Oil market balanced on a knife’s edge in absence of Iraqi crude

June 17, 2004

The recent sabotage of Iraq’s oil pipelines has raised fresh concerns about production capacity and room for maneuver in case of a crisis amid firm global oil demand.

A wave of attacks in Iraq this week paralysed the country’s exports from its southern sea terminals.

The southern oil fields had produced 1.6-1.8 million barrels per day before the spate of sabotage around Basra, 500 kilometres (300 miles) south of Baghdad.

Repairs to the pipelines are expected to take five days.

But meanwhile the oil market has suddenly found itself deprived of a substantial amount of crude.

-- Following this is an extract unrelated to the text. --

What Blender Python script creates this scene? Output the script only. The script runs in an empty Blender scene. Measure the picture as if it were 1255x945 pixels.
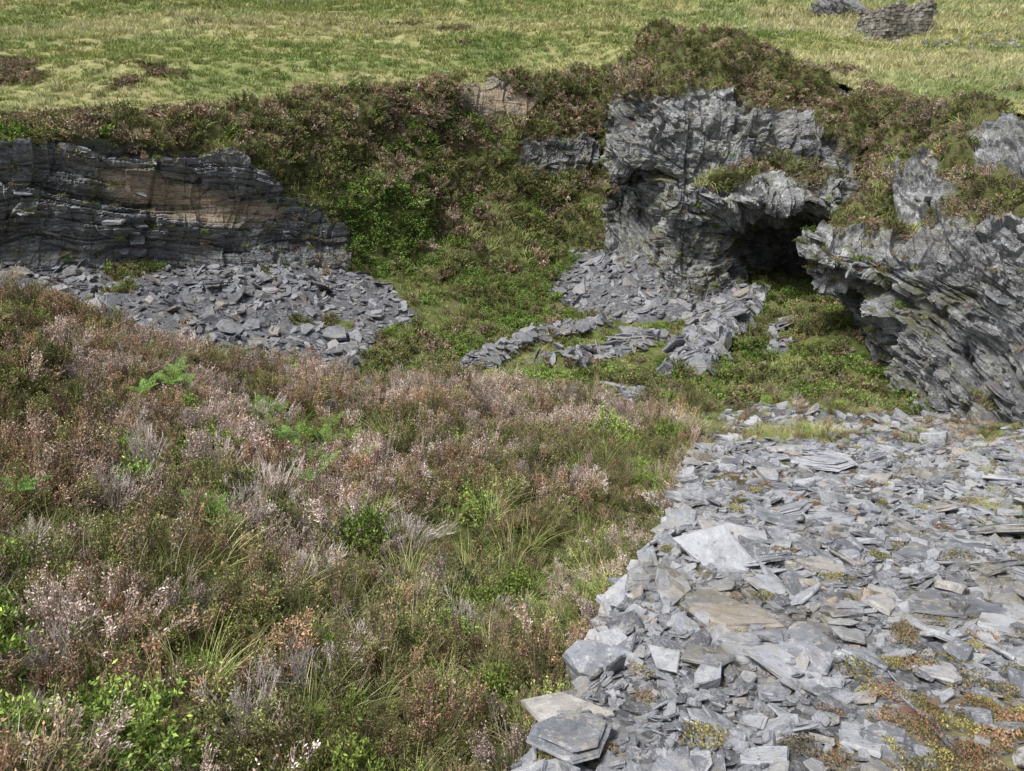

And with global oil demand on the rise due to strong economic growth in industrialised countries and China every little bit of oil counts.

The International Energy Agency currently calculates global daily oil demand reached about 79.7 million barrels per day in the second quarter.

The Paris-based organisation expects demand to rise to 80.6 million bpd in the third quarter and 82.6 million bpd by the end of the year.

But as demand mounts, the crude producing members of the Organisation of Petroleum Exporting Countries have less and less extra supply to make up for any loss of Iraqi output.

Commerzbank analyst David Thomas said it was becoming increasingly difficult to find a country with spare production capacity to make up for Iraq’s output.

All producers are already pumping close to full capacity in order to calm soaring oil prices.

OPEC said Wednesday that it would contact non-member producers about increasing output. But Russia and Norway, the two biggest oil exporters after Saudi Arabia, already said they coud not pump any more. Angola, Mexico and Oman are also already at full capacity, according to analysts.

As for OPEC heavyweight Saudi Arabia, which is considered to be the only producer with significant capacity still available, it has already promised to pump more under an OPEC agreement to raise the cartel’s production ceiling by two million bpd as of July 1, followed by another 500,000 bpd a month later to a total of 26 million bpd.

Asharq Al-Awsat newspaper reported Wednesday that the kingdom has a large-scale project to develop two oilfields to boost output capacity by 800,000 barrels per day, bringing the country’s total oil production to more than 11 million bpd.

But even Saudi Arabia — long considered as central banker of the oil market, increasing liquidity when needed — no longer enjoys the industry’s total confidence in its spare capacity, according to the director of the Arab Petroleum Research Center, Nicolas Sarkis.

Doubts have arisen about the country’s ability to increase production as much as it claims it will and maintain output at those levels, Sarkis said Wednesday at a press conference here.

“Saudi Arabia is no longer considered — and rightly so — as the country that can do everything,” he said.

“We’re a bit on a knife’s edge.”

Recent terror attacks in the desert kingdom have only reinforced uncertainties over the country’s capacity to provide ever more supply to a hungry market.

Societe Generale analyst Frederic Lasserre said that Saudi Arabia’s recent promise to increase production had helped limit the impact of Iraqi pipeline sabotage on the oil market. But the fact that its production will soon be close to spare capacity is a “real worry”, he said.

“OPEC is credible as long as there are no big problems elsewhere, but it’s sure that the day we need to jack up production, they’re not going to be able to do it,” he warned.